While he can't ignore his attraction to the genuinely kindhearted Emma as he maneuvers his way into her company, he knows the lengths his half-brother will go to to amass the army of halfling nightmares so Dorian is left with no choice than to turn Emma over to the evil bastard and try to protect her as much as possible, even knowing Julian intends to strip Emma's humanity from her and give her the third kiss, turning her into a changling vampire and making her ultimately his queen for all time. Dorian's...and Emma's...feelings for each other be damned.
The Third Kiss: Dorian's Dream is a dark, gritty, and totally compelling story with a wonderfully unique take on vampire political and sociological structure. I was thrilled to stumble across the book. It has a southern-smooth narrative with rich, flavored, and textured world building surrounding New Orleans and Baton Rouge, and enough character development to really breathe life into Dorian and Emma and bring into taut, stomach-clenching detail their fates and the threat the malicious king poses. Killough-Walden tightens the plot and slowly ratchets up the danger and the sense of impending doom as the story progresses, culminating in a stunning climax and a few events that took me by surprise. The concept and plot of this book is worthy of Machiavelli. I was totally engrossed and invested in the characters and their story throughout. What a find!!

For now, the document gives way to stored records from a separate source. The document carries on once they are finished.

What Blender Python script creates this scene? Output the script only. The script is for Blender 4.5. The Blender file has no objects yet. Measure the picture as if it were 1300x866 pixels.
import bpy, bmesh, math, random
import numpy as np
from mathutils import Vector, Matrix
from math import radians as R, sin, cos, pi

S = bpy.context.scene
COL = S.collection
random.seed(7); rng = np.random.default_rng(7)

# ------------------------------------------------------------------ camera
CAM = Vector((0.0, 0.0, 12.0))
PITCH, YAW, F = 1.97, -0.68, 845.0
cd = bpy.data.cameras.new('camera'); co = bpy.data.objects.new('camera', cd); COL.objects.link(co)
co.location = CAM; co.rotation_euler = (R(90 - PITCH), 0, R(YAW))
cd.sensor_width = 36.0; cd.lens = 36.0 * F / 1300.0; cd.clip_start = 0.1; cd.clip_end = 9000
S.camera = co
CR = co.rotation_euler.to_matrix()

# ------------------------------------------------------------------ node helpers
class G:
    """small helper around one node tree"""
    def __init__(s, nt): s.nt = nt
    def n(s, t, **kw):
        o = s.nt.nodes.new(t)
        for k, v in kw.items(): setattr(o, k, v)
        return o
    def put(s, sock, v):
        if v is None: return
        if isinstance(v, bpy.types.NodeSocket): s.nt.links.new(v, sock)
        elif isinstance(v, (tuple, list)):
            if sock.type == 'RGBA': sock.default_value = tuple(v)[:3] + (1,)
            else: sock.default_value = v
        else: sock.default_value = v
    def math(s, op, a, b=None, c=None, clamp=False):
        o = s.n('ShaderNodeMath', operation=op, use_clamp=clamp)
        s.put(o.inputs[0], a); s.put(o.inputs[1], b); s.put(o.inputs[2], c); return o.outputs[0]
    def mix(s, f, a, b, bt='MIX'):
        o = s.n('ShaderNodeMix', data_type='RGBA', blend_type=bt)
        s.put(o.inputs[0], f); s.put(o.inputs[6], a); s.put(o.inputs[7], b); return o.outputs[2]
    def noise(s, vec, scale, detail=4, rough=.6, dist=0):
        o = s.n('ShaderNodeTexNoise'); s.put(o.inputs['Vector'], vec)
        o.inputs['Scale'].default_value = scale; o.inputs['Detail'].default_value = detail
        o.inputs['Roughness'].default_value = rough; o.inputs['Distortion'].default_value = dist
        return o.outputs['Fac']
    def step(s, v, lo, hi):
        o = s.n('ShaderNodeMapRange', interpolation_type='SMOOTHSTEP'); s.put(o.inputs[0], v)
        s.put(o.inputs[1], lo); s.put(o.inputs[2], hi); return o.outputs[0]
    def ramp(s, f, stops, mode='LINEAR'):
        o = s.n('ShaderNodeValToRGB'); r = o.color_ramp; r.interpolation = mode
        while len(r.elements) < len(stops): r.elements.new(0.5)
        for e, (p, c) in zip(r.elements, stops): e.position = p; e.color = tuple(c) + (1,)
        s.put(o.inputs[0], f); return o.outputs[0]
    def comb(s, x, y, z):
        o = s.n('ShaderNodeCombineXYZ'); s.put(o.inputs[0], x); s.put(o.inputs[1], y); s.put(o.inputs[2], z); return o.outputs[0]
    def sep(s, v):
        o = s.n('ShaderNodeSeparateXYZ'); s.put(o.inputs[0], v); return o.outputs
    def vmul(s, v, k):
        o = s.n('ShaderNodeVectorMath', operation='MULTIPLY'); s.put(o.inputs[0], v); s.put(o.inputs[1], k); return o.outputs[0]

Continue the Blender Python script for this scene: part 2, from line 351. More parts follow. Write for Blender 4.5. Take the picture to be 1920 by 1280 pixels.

It's not perfect, though. The world building was strong but there were some inconsistencies in the mythos and a few timeline discrepancies and continuity errors. There were a few unanswered questions and plot threads that went unexplained and unresolved - which would be less of a problem if this book is the start of a series, but I don't know that it is. A plot hole or two also could've been an issue if I'd focused too closely on them. I know from experience that there are readers out there who are sticklers for pinpoint accuracy in all of these areas. I wouldn't recommend this title for those for whom details like this ruin the enjoyment of the read. On a personal note, I noticed them but they didn't significantly draw my attention away from the emotional impact of the story.
On the other hand, and while I'm desperately trying to be comprehensive and informative without adding spoilers, I do have to say I can't fully understand why Dorian didn't deal with his evil brother long before suffering under his fangs to the point of death, considering the abilities Dorian had. A direct attack may have been fruitless, but you can't tell me that a bright man who was as adept at business as Dorian couldn't figure out some other way free of his half-brother's treacherous magical slavery, or that the idea of revolution had only occurred during the course of this book and even then only after someone mentioned it. That stretched my willing suspension of disbelief. So, too, did a couple of Emma's too-quick emotional turnarounds during the course of the story.
Still, The Third Kiss: Dorian's Dream is one of those books that impressed me beyond the issues I had with it, and it's a book that will stick with me for its originality and sense of uniqueness. I'm thrilled to have stumbled across Heather Killough-Walden's stories - this one in particular - and have purchased all her other titles currently available on Kindle. I'm very excited to see what other tales this strong storyteller has to tell.